Let $f:[0,1]→\Bbb R$ be continuous with $f(0)=f(1)=0$. Suppose that for every $x ∈ (0,1)$ there exists $δ > 0$ such that both $x−δ$ and $x+δ$ belong to $(0,1)$ and $f(x) = \frac{1}{2}(f(x−δ)+f(x+δ))$ . Prove that $f(x) = 0$ for all $x ∈ [0, 1]$.
I have considered several approaches but not had much success with any of them. First, I tried to prove that $f'(x)=0$ for all x, because as we're given $f(0)=f(1)=0$, I think that is sufficient? But I ran into trouble proving that the limit exists for some general $a$ in the domain. So I decided to try and use continuity, specifically around zero: my intuition was that for $x$ sufficiently close to 0, $f(x)$ is approximately zero and I tried to build up that the images of the two perturbations would also be zero but again without much success.
Please could I have some help? Ideally, a discussion of the right kind of intuition as well as a sketch solution. Comments on whether my approaches were at all in the right direction would also be appreciated.

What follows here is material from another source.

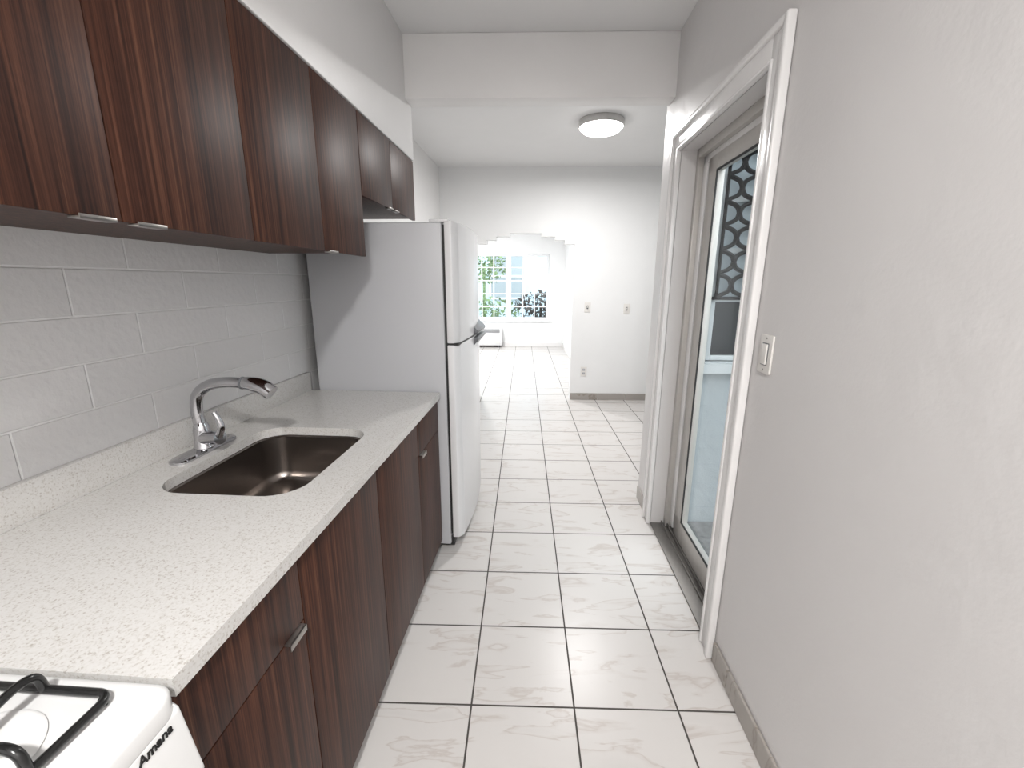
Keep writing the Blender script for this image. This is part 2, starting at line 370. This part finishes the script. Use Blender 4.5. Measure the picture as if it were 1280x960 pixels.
# ================================================================== BACKSPLASH
box('wall_backsplash',-0.6845,-0.677,-1.3,2.60,0.0,2.08,M_BLOCK,fr=LF)

# ================================================================== UPPER CABINETS
UF=-0.25
uc=empty('upper_cabinet')
box('carcass',-0.676,UF-0.019,-0.30,1.885,1.535,2.084,M_WOOD,uc,LF)
ys=[-0.30,0.03,0.405,0.79,1.155,1.53,1.885]
for a,b in zip(ys[:-1],ys[1:]):
    box('door_panel',UF-0.018,UF,a+0.0015,b-0.0015,1.522,2.080,M_WOOD,uc,LF,bev=0.0012)
def pull_low(y):
    boxes('edge_pull',[(UF-0.012,UF+0.010,y-0.032,y+0.032,1.5175,1.5215),(UF+0.008,UF+0.010,y-0.032,y+0.032,1.5175,1.525)],M_PULL,uc,LF,bev=0.0008)
for y in (0.738,0.842,1.578,-0.02): pull_low(y)
us=empty('upper_cabinet')
box('carcass',-0.676,UF-0.019,1.888,2.655,1.775,2.084,M_WOOD,us,LF)
for a,b in ((1.888,2.265),(2.265,2.655)):
    box('door_panel',UF-0.018,UF,a+0.0015,b-0.0015,1.765,2.080,M_WOOD,us,LF,bev=0.0012)
for y in (2.222,2.308):
    boxes('edge_pull',[(UF-0.012,UF+0.010,y-0.03,y+0.03,1.7605,1.7645),(UF+0.008,UF+0.010,y-0.03,y+0.03,1.7605,1.768)],M_PULL,us,LF,bev=0.0008)

# ================================================================== BASE CABINETS
CT=0.885; TH=0.03; FX=-0.012
bc=empty('base_cabinet')
SX0,SX1,SY0,SY1=-0.525,-0.125,0.985,1.51   # sink opening (local)
boxes('carcass',[(-0.66,FX-0.02,0.478,0.496,0.085,CT-TH-0.002),(-0.66,FX-0.02,2.045,2.063,0.085,CT-TH-0.002),(-0.66,FX-0.02,0.496,2.045,0.085,0.103),
    (-0.66,-0.64,0.496,2.045,0.103,CT-TH-0.002),(-0.66,FX-0.02,0.79,0.808,0.103,CT-TH-0.002),(-0.66,FX-0.02,1.69,1.708,0.103,CT-TH-0.002),(-0.05,FX-0.02,0.496,2.045,0.80,CT-TH-0.002)],M_WOOD,bc,LF)
box('toe_kick',-0.10,-0.085,0.478,2.063,0.0,0.085,M_WOOD,bc,LF)
ZT=CT-TH-0.004; ZD=0.695
fronts=[(0.478,0.80,ZD+0.0015,ZT),(0.478,0.80,0.075,ZD-0.0015),(0.80,1.25,0.075,ZT),(1.25,1.70,0.075,ZT),(1.70,2.063,ZD+0.0015,ZT),(1.70,2.063,0.075,ZD-0.0015)]
for a,b,z0,z1 in fronts:
    box('door_panel',FX-0.019,FX,a+0.0018,b-0.0018,z0,z1,M_WOOD,bc,LF,bev=0.0012)
for y in (0.755,1.755):
    boxes('edge_pull',[(FX-0.012,FX+0.014,y-0.03,y+0.03,ZD-0.0012,ZD+0.0012),(FX+0.011,FX+0.014,y-0.03,y+0.03,ZD-0.014,ZD+0.0012)],M_PULL,bc,LF,bev=0.0006)

# ================================================================== COUNTERTOP with sink cut-out
ct=empty('countertop')
def counter():
    bm=bmesh.new()
    outer=[(-0.676,0.476),(0.0,0.476),(0.0,2.072),(-0.676,2.072)]
    cx,cy=(SX0+SX1)/2,(SY0+SY1)/2
    inner=rrect(cx,cy,SX1-SX0,SY1-SY0,0.09,8)
    es=[]
    for loop in (outer,inner):
        vs=[bm.verts.new((x,y,CT)) for x,y in loop]
        es+=[bm.edges.new((vs[i],vs[(i+1)%len(vs)])) for i in range(len(vs))]
    bmesh.ops.triangle_fill(bm,edges=es,use_beauty=True)
    bmesh.ops.recalc_face_normals(bm,faces=bm.faces)
    g=bmesh.ops.extrude_face_region(bm,geom=list(bm.faces))
    for v in [e for e in g['geom'] if isinstance(e,bmesh.types.BMVert)]: v.co.z-=TH
    return finish('slab',bm,M_CTR,ct,LF)
counter()
box('upstand',-0.676,-0.656,0.476,2.072,CT,CT+0.092,M_CTR,ct,LF,bev=0.0015)

# sink
sk=empty('kitchen_sink')
cx,cy,sw,sh=(SX0+SX1)/2,(SY0+SY1)/2,SX1-SX0,SY1-SY0
zb=CT-TH-0.001
def lp(dw,z,r): return [(x,y,z) for x,y in rrect(cx,cy,sw+dw,sh+dw,r,8)]
loft('bowl',[lp(0.04,zb,0.105),lp(0.008,zb,0.092),lp(-0.004,zb-0.006,0.088),lp(-0.012,zb-0.06,0.084),lp(-0.02,zb-0.135,0.08),lp(-0.035,zb-0.158,0.07),lp(-0.07,zb-0.172,0.055),lp(-0.2,zb-0.176,0.035),lp(-0.30,zb-0.178,0.02)],M_STEEL,sk,LF)
lathe('drain',[(0.055,0.0),(0.052,0.003),(0.040,0.001),(0.036,-0.003),(0.012,-0.003),(0.010,0.006),(0.0,0.008)],(cx,cy,zb-0.1765),M_CHROME,sk,LF,n=32)

# faucet
fa=empty('kitchen_faucet')
fx,fy=-0.585,1.27
loft('deck_plate',[[(x,y,CT+0.0005) for x,y in rrect(fx,fy,0.062,0.25,0.03,8)],[(x,y,CT+0.006) for x,y in rrect(fx,fy,0.062,0.25,0.03,8)],[(x,y,CT+0.011) for x,y in rrect(fx,fy,0.052,0.235,0.026,8)]],M_CHROME,fa,LF,cap0=True)
lathe('body',[(0.029,0.01),(0.029,0.016),(0.025,0.022),(0.024,0.07),(0.021,0.085),(0.016,0.095)],(fx,fy,CT),M_CHROME,fa,LF,n=28)
tube('spout',[(fx,fy,CT+0.07),(fx-0.006,fy,CT+0.13),(fx+0.006,fy,CT+0.185),(fx+0.05,fy,CT+0.218),(fx+0.11,fy,CT+0.228),(fx+0.165,fy,CT+0.226)],lambda t:0.0175-0.001*t,M_CHROME,fa,LF,n=20)
tube('spray_head',[(fx+0.160,fy,CT+0.2265),(fx+0.19,fy,CT+0.224),(fx+0.225,fy,CT+0.214),(fx+0.250,fy,CT+0.196)],lambda t:0.0185+0.006*math.sin(min(1,t*1.3)*math.pi*0.55),M_CHROME,fa,LF,n=20)
tube('spray_collar',[(fx+0.158,fy,CT+0.2267),(fx+0.164,fy,CT+0.226)],0.0200,M_GREY,fa,LF,n=20,smooth_path=False)
tube('valve',[(fx+0.01,fy-0.005,CT+0.045),(fx+0.075,fy-0.02,CT+0.052)],0.022,M_CHROME,fa,LF,n=20,smooth_path=False)
tube('lever',[(fx+0.068,fy-0.018,CT+0.055),(fx+0.085,fy-0.022,CT+0.085),(fx+0.082,fy-0.024,CT+0.112),(fx+0.072,fy-0.026,CT+0.138)],lambda t:0.0125-0.005*t,M_CHROME,fa,LF,n=14)

# ================================================================== FRIDGE
fg=empty('refrigerator')
y0,y1=2.085,2.795
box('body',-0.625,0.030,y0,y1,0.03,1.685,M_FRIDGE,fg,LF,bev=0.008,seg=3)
box('gasket',0.030,0.042,y0+0.012,y1-0.012,0.09,1.675,M_DARK,fg,LF)
def fdoor(name,z0,z1):
    pts=[(0.042,y0)]
    n=24
    for i in range(n+1):
        t=i/n; y=y0+(y1-y0)*t
        e=min(t,1-t)*(y1-y0)
        edge=0.02*(1-math.sqrt(max(0,1-(1-min(1,e/0.02))**2))) if e<0.02 else 0
        pts.append((0.094+0.022*math.sin(math.pi*t)-edge,y))
    pts.append((0.042,y1))
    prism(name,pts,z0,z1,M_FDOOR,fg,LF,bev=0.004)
fdoor('freezer_door',1.128,1.690); fdoor('fresh_food_door',0.075,1.118)
box('kick_grille',-0.0,0.045,y0+0.02,y1-0.02,0.015,0.07,M_DARK,fg,LF)
boxes('feet',[(-0.56,-0.52,y0+0.04,y0+0.08,0,0.03),(-0.56,-0.52,y1-0.08,y1-0.04,0,0.03),(-0.03,0.01,y0+0.04,y0+0.08,0,0.03),(-0.03,0.01,y1-0.08,y1-0.04,0,0.03)],M_DARK,fg,LF)
box('hinge_cover',-0.03,0.06,y0+0.01,y0+0.06,1.685,1.70,M_FDOOR,fg,LF,bev=0.004)
prism('freezer_handle',[(0.095,1.13),(0.137,1.133),(0.141,1.15),(0.10,1.19)],y0+0.36,y1-0.03,M_GREY,fg,LF,axis='y',bev=0.003)
prism('door_handle',[(0.095,1.116),(0.137,1.113),(0.141,1.098),(0.10,1.05)],y0+0.36,y1-0.03,M_GREY,fg,LF,axis='y',bev=0.003)
box('split_trim',0.05,0.098,y0+0.004,y1-0.01,1.117,1.129,M_DARK,fg,LF)

# ================================================================== STOVE
st=empty('gas_stove')
sy0,sy1=-0.045,0.466
box('body',-0.655,-0.02,sy0+0.002,sy1-0.002,0.04,0.85,M_ENAMEL,st,LF,bev=0.004)
prism('cooktop',rrect(-0.317,(sy0+sy1)/2,0.676,sy1-sy0,0.028,6),0.85,0.893,M_ENAMEL,st,LF,bev=0.010)
prism('control_panel',[(-0.03,0.868),(0.010,0.868),(0.020,0.860),(0.040,0.755),(0.034,0.742),(-0.03,0.742)],sy0+0.004,sy1-0.004,M_ENAMEL,st,LF,axis='y',bev=0.006)
box('oven_door',-0.02,0.022,sy0+0.008,sy1-0.008,0.22,0.73,M_ENAMEL,st,LF,bev=0.008)
box('oven_window',0.020,0.024,sy0+0.10,sy1-0.10,0.34,0.58,M_BLACK,st,LF,bev=0.001)
tube('oven_handle',[(0.02,sy0+0.05,0.68),(0.05,sy0+0.06,0.685),(0.055,(sy0+sy1)/2,0.69),(0.05,sy1-0.06,0.685),(0.02,sy1-0.05,0.68)],0.010,M_ENAMEL,st,LF)
box('drawer',-0.02,0.018,sy0+0.008,sy1-0.008,0.05,0.21,M_ENAMEL,st,LF,bev=0.006)
for xx in (-0.60,-0.06):
    for yy in (sy0+0.05,sy1-0.05): lathe('foot',[(0.015,0),(0.015,0.045)],(xx,yy,0),M_DARK,st,LF,n=12)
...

Edit: Please could this be solved with using connectedness and compactness.
Thank you.
Hint: Assume $f$ is not identically zero. Since $[0,1]$ is compact, so is its image under $f$, so there's a numerically largest value of $f$ in $[0,1]$. Furthermore, there must be a smallest $x$ such the $|f(x)|$ has this largest value. Plug this $x$ into the property you're assuming and derive a contradiction.